Michigan State University Considering Giving Students Election Day Off

 

Michigan State University could implement a new “fall break” that would give students Election Day off.

Under the proposed break, classes would be canceled on Monday, November 2 and Tuesday, November 3, which is Election Day.

University President Samuel Stanley said in a December newsletter that he is working with Provost Teresa Sullivan on planning a “pilot fall break” for the 2020-2021 academic year.

“I am committed to ensuring MSU is doing everything possible to support and improve students’ health and wellness. Undergraduate student government leaders have described how a fall break would be beneficial to students, and I think it is a good idea,” he said. “With agreement from the appropriate university governance bodies, we would cancel undergraduate classes on Nov. 2 and 3 — the latter being election day. We will ask university governance committees for a proposal to revise the academic calendar to make a two-day fall break permanent the following year.”
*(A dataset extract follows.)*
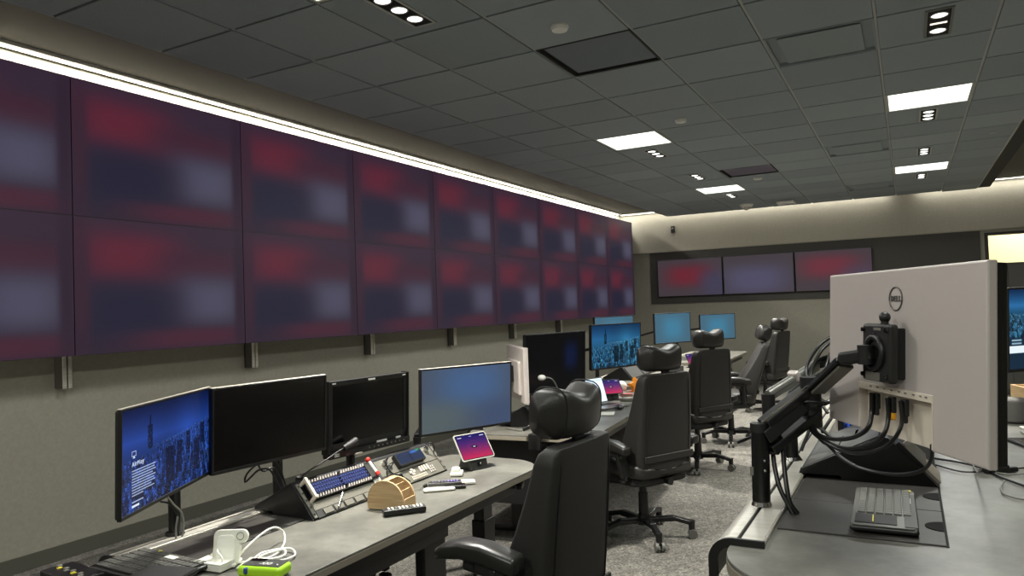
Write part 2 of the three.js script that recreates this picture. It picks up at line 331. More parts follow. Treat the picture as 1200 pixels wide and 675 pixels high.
{ const t = thing('dome_camera', 'pale domed device hanging from the far ceiling, left of the boxy one', 'camera', [-2.24, YC, -12.2]);
  part('mount', cyl(V(0, 0, 0), V(0, -0.04, 0), 0.11, 0.09, 24), M.white, t); part('dome', T(new THREE.SphereGeometry(0.055, 20, 10, 0, 7, Math.PI / 2, Math.PI / 2), 0, -0.04, 0), std(0xb9b4ac, 0.3), t); }
{ const t = thing('wireless_access_point', 'pale flat boxy device hanging from the far ceiling near the back wall', 'access point', [-1.63, YC, -12.2]);
  part('housing', box(0.27, 0.05, 0.27, 0, -0.03, 0, 0.02), M.white, t); part('bracket', box(0.12, 0.02, 0.06, 0.05, -0.062, 0), M.plaque, t); }
{ const t = thing('wall_sensor', 'small dark box fixed high on the back wall, left end', 'sensor', [-3.887, 1.403 + EYE, ZB]);
  part('housing', box(0.07, 0.13, 0.05, 0, 0, 0.025, 0.006), M.dark, t); part('lens', cyl(V(0, 0.02, 0.05), V(0, 0.02, 0.056), 0.018, 0.018, 16), M.gloss, t); }
// wall washers in the upper ceiling
function cove(label, pos, len, along, power) {
  const t = thing('wall_washer', label, 'strip light', pos, along === 'x' ? Math.PI / 2 : 0);
  part('housing', [box(0.012, 0.022, len, -0.036, -0.011, 0), box(0.012, 0.022, len, 0.036, -0.011, 0)], M.white, t);
  part('diffuser', box(0.06, 0.006, len, 0, -0.006, 0), glow(0xfff3d2, 1.6), t);
  areaDown(t, 0xfffaf2, power, 0.06, len, -0.012);
}
cove('long strip light washing the left wall above the video wall', [XL + 0.07, YU, -5.9], 15.2, 'z', COVE_LEFT);
cove('strip light washing the back wall, left run above the red screens', [-2.55, YU, ZB + 0.09], 4.7, 'x', COVE_BACK);
cove('strip light washing the back wall, right run above the window', [1.72, YU, ZB + 0.09], 3.0, 'x', COVE_BACK);

// ---------------------------------------------------------------- video wall and its rails
for (const [k, z] of [-2.8, -4.36, -5.9, -7.45, -9.0, -10.55].entries()) {
  const t = thing('mounting_rail', ['silver upright rail below the video wall, nearest the viewer', 'second silver upright rail below the video wall from the left', 'third silver upright rail below the video wall, above the broadcast monitor'][k] || ['fourth silver rail below the video wall, above the soft blue monitor', 'fifth silver rail below the video wall, before its far end', 'farthest silver rail below the far end of the video wall'][k - 3], 'wall rail', [XL, 0, z]);
  const y0 = EYE - 0.42, y1 = EYE + 1.45, yc = (y0 + y1) / 2, h = y1 - y0;
  part('channel', [box(0.09, h, 0.012, 0.045, yc, 0.024), box(0.09, h, 0.012, 0.045, yc, -0.024), box(0.012, h, 0.06, 0.006, yc, 0)], std(0x4a463f, 0.5, 0.4), t);
  part('face', [box(0.008, h, 0.026, 0.093, yc, 0.017, 0.002), box(0.008, h, 0.026, 0.093, yc, -0.017, 0.002)], M.alu, t);
}
{
  const NAVY = [44, 40, 58], vw = thing('video_wall', 'big wall of screens showing dark red and purple panels along the left wall', 'video wall', [XL + 0.1, 0, 0]);
  const x0 = 0.15, yb = EYE - 0.2, ph = 0.885, pw = 1.335;
  const variant = (q) => softTex(128, 80, (u, v) => [56 + 8 * v, 46 + 3 * v, 60 + 6 * v], [
    [0.26 + q * 0.03, 0.72, 0.30, 0.20, 106, 44, 62], [0.72, 0.68, 0.3, 0.12, 74, 44, 60], [0.76, 0.38, 0.24, 0.21, 88, 86, 108], [0.28, 0.3, 0.3, 0.24, 44, 42, 64],
    [0.66, 0.08, 0.4, 0.08, 82, 46, 62], [0.03, 0.5, 0.05, 0.5, 66, 44, 60], [0.97, 0.5, 0.04, 0.6, 56, 42, 58]]);
  const mats = [0, 1, 2].map((q) => screenMat(variant(q), 0.62, 0.5));
  part('backing_frame', [box(0.06, ph * 2, 11.98, 0.03, yb + ph, -1.37 - 5.34 - 1.0)], M.matte, vw);
  const bez = clean([box(0.13, 0.006, pw - 0.004, 0.03, ph / 2 - 0.003, 0), box(0.13, 0.006, pw - 0.004, 0.03, -ph / 2 + 0.003, 0), box(0.13, ph - 0.012, 0.006, 0.03, 0, pw / 2 - 0.005), box(0.13, ph - 0.012, 0.006, 0.03, 0, -pw / 2 + 0.005), box(0.05, ph - 0.01, pw - 0.01, 0, 0, 0)]);
  const scr = new THREE.PlaneGeometry(pw - 0.006, ph - 0.004).rotateY(Math.PI / 2);
  for (let r = 0; r < 2; r++) for (let k = 0; k < 9; k++) {
    const p = part('display_panel', bez, M.black, vw, true); p.position.set(x0, yb + ph * (r + 0.5), -1.37 - pw * (k + 0.5));
    const s = part('screen', scr, mats[(k + r * 2) % 3], p, true); s.position.x = 0.0965;
  }
  const l = new THREE.RectAreaLight(0x9a5a86, 0.05, 12, 1.7); l.position.set(0.3, yb + ph, -7.4); l.rotation.y = -Math.PI / 2 + Math.PI; l.rotation.y = Math.PI / 2 + Math.PI; vw.add(l);
}
{
  const bw = thing('video_wall', 'red and purple screens on the back wall behind the far desks', 'video wall', [-2.35, 0, ZB + 0.03]);
  const mk = (b) => screenMat(softTex(96, 64, () => [70, 62, 68], b), 0.75, 0.5);
  const mats = [mk([[0.5, 0.55, 0.38, 0.3, 112, 42, 54], [0.95, 0.3, 0.3, 0.4, 70, 66, 88]]), mk([[0.45, 0.35, 0.5, 0.4, 84, 80, 106]]), mk([[0.45, 0.6, 0.42, 0.3, 112, 50, 62], [0.9, 0.3, 0.3, 0.3, 80, 66, 84]])];
  for (let k = 0; k < 3; k++) {
    const p = part('display_panel', [box(1.22, 0.7, 0.05, -1.24 + k * 1.24, EYE + 0.47, 0.045, 0.006)], M.black, bw);
    const s = part('screen', new THREE.PlaneGeometry(1.2, 0.68), mats[k], p, true); s.position.set(-1.24 + k * 1.24, EYE + 0.47, 0.0708);
  }
}

{ const t = thing('tall_cabinet', 'dark tall cabinet standing in front of the bright window', 'cabinet', [1.33, 0, ZB + 0.35]);
  part('body', box(0.46, 1.96, 0.4, 0, 0.99, 0, 0.004), std(0x4c4b45, 0.6), t); part('plinth', box(0.44, 0.05, 0.38, 0, 0.025, 0), M.black, t);
  for (const s of [-1, 1]) { const d = part('door', box(0.222, 1.86, 0.018, s * 0.114, 1.0, 0.208, 0.003), std(0x504f49, 0.6), t); part('handle', box(0.012, 0.16, 0.02, s * 0.02, 1.05, 0.224, 0.004), M.panelGrey, d); } }

// ---------------------------------------------------------------- consoles (desks): local x from rear rail to operator, z from near end to far end (negative)
function makeDesk(label, pos, turn, D, L, H, lidW, lids, opt = {}) {
  const t = thing('console_desk', label, 'desk', pos, turn);
  const R = opt.R || 0.2, s = new THREE.Shape(), b = 0.004;
  s.moveTo(R + 0.042, 0); s.lineTo(D - R, 0); s.absarc(D - R, R, R, -Math.PI / 2, 0); s.lineTo(D, L - R); s.absarc(D - R, L - R, R, 0, Math.PI / 2);
  s.lineTo(R + 0.042, L); s.absarc(R + 0.042, L - R, R, Math.PI / 2, Math.PI); s.lineTo(0.042, R); s.absarc(R + 0.042, R, R, Math.PI, 1.5 * Math.PI);
  part('worktop', T(flat(ext(s, 0.006, 0.002, 12)), 0, H - 0.008, 0), M.top, t);
  part('edge_band', T(flat(ext(s, 0.02, 0.003, 12)), 0, H - 0.031, 0), M.edgeBand, t);
  // rear rail: satin aluminium, two strips with a slot, curling down at the back
  const a = opt.railIn ?? 0.2, z0 = -a, z1 = -(L - a), Lr = z0 - z1;
  const curl = (o, x1, y1) => { const c = new THREE.Shape(), r = 0.05 + o; c.moveTo(x1, 0.012 + o); c.lineTo(0.044, 0.012 + o); c.absarc(0.044, -0.038, r, Math.PI / 2, Math.PI); c.lineTo(-0.006 - o, y1); c.lineTo(0.002 + o * 3, y1); c.lineTo(0.002 + o * 3, -0.038); c.absarc(0.044, -0.038, 0.042 - o * 3, Math.PI, Math.PI / 2, true); c.lineTo(x1, 0.004 - o * 3); return c; };
  const p1 = curl(0, 0.052, -0.085);
  part('rear_rail', [T(ext(p1, Lr, 0), 0, H, z1), T(box(0.052, 0.009, Lr, 0.086, 0.0065, 0, 0.002), 0, H, (z0 + z1) / 2), T(box(0.003, 0.004, Lr, 0.108, 0.012, 0), 0, H, (z0 + z1) / 2)], M.alu, t);
  part('rail_slot', box(0.01, 0.006, Lr - 0.01, 0.056, H + 0.004, (z0 + z1) / 2), M.matte, t);
  const cap = curl(0.003, 0.114, -0.09);
  for (const z of [z0, z1 - 0.008]) part('rail_end_cap', T(ext(cap, 0.008, 0), 0, H, z), M.black, t);
  for (const [za, zb] of lids) {
    const w = lidW - 0.114, m = part('cable_lid', box(w - 0.004, 0.006, za - zb - 0.004, 0.114 + w / 2, H + 0.001, (za + zb) / 2, 0.0015, 1), M.lid, t);
    part('cable_notch', T(new THREE.CylinderGeometry(0.03, 0.03, 0.002, 20, 1, false, Math.PI, Math.PI).scale(1.25, 1, 1.25), lidW - 0.003, H + 0.0046, (za + zb) / 2), M.void, m);
  }
  part('lid_gap', box(0.006, 0.002, lids[0][0] - lids[lids.length - 1][1], lidW, H + 0.0007, (lids[0][0] + lids[lids.length - 1][1]) / 2), M.matte, t);
  // frame under the top
  part('frame', [box(0.05, 0.07, L - 0.5, D - 0.09, H - 0.07, -L / 2, 0.004), box(0.05, 0.07, L - 0.5, 0.1, H - 0.07, -L / 2, 0.004), ...[-0.35, -L / 2, -(L - 0.35)].map((z) => box(D - 0.2, 0.06, 0.05, D / 2, H - 0.07, z, 0.004))], M.black, t);
  if (opt.apron) part('apron', box(0.018, 0.11, opt.apron[0] - opt.apron[1], D - 0.075, H - 0.09, (opt.apron[0] + opt.apron[1]) / 2, 0.003), M.black, t);
  for (const z of opt.legs || [-0.45, -(L - 0.3)]) {
    for (const x of [0.22, D - 0.26]) {
      const l = part('leg', [box(0.06, H - 0.34, 0.09, x, (H - 0.34) / 2 + 0.28, z, 0.006)], M.satin, t);
      part('leg_sleeve', box(0.075, 0.46, 0.105, x, 0.26, z, 0.006), M.black, l);
    }
    part('foot', box(D - 0.12, 0.035, 0.09, D / 2 - 0.02, 0.02, z, 0.01), M.black, t);
  }
  if (opt.bracket) part('bracket', box(0.05, H - 0.05 - 0.36, 0.16, D - 0.17, (H - 0.05 + 0.36) / 2, opt.bracket, 0.01), M.black, t);
  part('modesty_panel', box(0.012, 0.3, L - 0.7, 0.14, H - 0.21, -L / 2), M.black, t);
  if (opt.endPanel) part('end_panel', box(D - 0.1, opt.endPanel, 0.02, D / 2, H - 0.034 - opt.endPanel / 2, -0.09), M.black, t);
  return t;
}
const desk1 = makeDesk('near left console desk with wooden organiser, remote and blue patch panel on it', [-2.459, 0, -1.22], 0, 0.785, 2.2, 0.74, 0.345, [[-0.4, -0.66], [-0.66, -0.9], [-0.9, -1.5]], { railIn: 0.3, apron: [-0.1, -1.35], bracket: -1.36, legs: [-0.35, -1.95], R: 0.22 });
const desk2 = makeDesk('second left console desk behind the nearest chair, with the open laptop on it', [-2.62, 0, -4.02], 0.09, 0.9, 2.3, 0.74, 0.345, [[-0.4, -0.7], [-0.7, -1.0]], { endPanel: 0.42, R: 0.12, railIn: 0.14 });
const desk3 = makeDesk('third left console desk with a lone red tablet, behind the second chair', [-3.02, 0, -6.75], 0.06, 0.9, 2.4, 0.74, 0.345, [[-0.4, -0.7], [-0.7, -1.0]], {});
const desk4 = makeDesk('farthest left console desk by the back wall', [-3.08, 0, -9.6], 0.03, 0.9, 2.3, 0.74, 0.345, [[-0.4, -0.7], [-0.7, -1.0]], { endPanel: 0 });
const deskR = makeDesk('near right console desk with grey rail edge and small keyboard on it', [-0.411, 0, -1.44], 0, 1.15, 2.9, 1.0, 0.462, [[-0.365, -0.645], [-0.645, -0.93], [-0.93, -1.2]], { railIn: 0.22, R: 0.2, legs: [-0.45, -2.4] });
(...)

The school’s student government, formally called the Associated Students of Michigan State University, was the first to advocate for a new fall break, according to the Associated Press. Mario Kakos, president of the student government, told a campus publication that he thinks the new break will help increase voter turnout.

“I think that the fall break will help in the sense that students will have no classes, exams, tests or quizzes,” Kakos said. “It’ll increase [in] that they will have more time to plan and prepare whether they vote at MSU or if they decided to go home and do something else.”
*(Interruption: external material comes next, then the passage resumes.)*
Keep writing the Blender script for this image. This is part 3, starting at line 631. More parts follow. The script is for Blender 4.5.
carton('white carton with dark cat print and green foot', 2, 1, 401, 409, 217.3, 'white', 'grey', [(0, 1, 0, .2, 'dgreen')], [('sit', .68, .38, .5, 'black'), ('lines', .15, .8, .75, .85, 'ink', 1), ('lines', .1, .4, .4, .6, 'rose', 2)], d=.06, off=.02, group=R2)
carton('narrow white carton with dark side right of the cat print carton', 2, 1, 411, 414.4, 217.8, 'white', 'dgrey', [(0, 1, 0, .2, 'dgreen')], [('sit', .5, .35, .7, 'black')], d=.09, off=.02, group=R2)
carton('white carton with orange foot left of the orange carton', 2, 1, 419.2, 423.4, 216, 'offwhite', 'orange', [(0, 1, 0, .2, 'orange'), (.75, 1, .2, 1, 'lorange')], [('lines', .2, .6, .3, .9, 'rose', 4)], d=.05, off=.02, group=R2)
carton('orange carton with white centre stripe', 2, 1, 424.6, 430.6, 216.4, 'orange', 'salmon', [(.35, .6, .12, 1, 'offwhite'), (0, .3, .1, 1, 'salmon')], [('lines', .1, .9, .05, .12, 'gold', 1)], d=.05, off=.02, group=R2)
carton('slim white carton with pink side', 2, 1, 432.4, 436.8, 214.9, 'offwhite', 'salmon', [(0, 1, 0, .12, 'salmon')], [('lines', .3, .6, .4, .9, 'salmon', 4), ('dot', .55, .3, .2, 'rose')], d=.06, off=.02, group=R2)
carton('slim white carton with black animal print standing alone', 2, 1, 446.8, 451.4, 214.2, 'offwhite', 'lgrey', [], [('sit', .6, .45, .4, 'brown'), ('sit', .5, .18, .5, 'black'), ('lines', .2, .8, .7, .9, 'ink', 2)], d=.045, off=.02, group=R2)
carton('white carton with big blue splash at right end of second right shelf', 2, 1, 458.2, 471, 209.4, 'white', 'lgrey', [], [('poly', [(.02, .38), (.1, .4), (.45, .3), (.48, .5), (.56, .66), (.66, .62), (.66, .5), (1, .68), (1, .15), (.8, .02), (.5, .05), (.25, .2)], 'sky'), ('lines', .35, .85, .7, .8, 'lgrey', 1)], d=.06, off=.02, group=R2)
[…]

But some professors told Michigan Radio that a fall break could actually decrease voter turnout, since students are less likely to vote if they leave campus. Political Science Professor Matt Grossmann said that increased voter turnout “seems unlikely to me and it certainly will decrease the effectiveness of any on-campus mobilization strategies.”

“There’s a whole bunch of people who were recently registered (to vote) on campus,” he added.

According to the National Study of Learning, Voting, and Engagement, the university’s total voting rate for 2018 was 35.2 percent. That figure was about four points lower than the average voting rating of 39.1 percent for all institutions, but marked a 20-point increase from the school’s voting rate of 14.3 percent in 2014.

Michigan Secretary of State Jocelyn Benson announced in November that the state would begin awarding two-year and four-year colleges with the highest voter registration and turnout rates, The Michigan Star reported. Benson said that Michigan schools will be “automatically eligible to earn state awards from the Secretary of State’s Office.”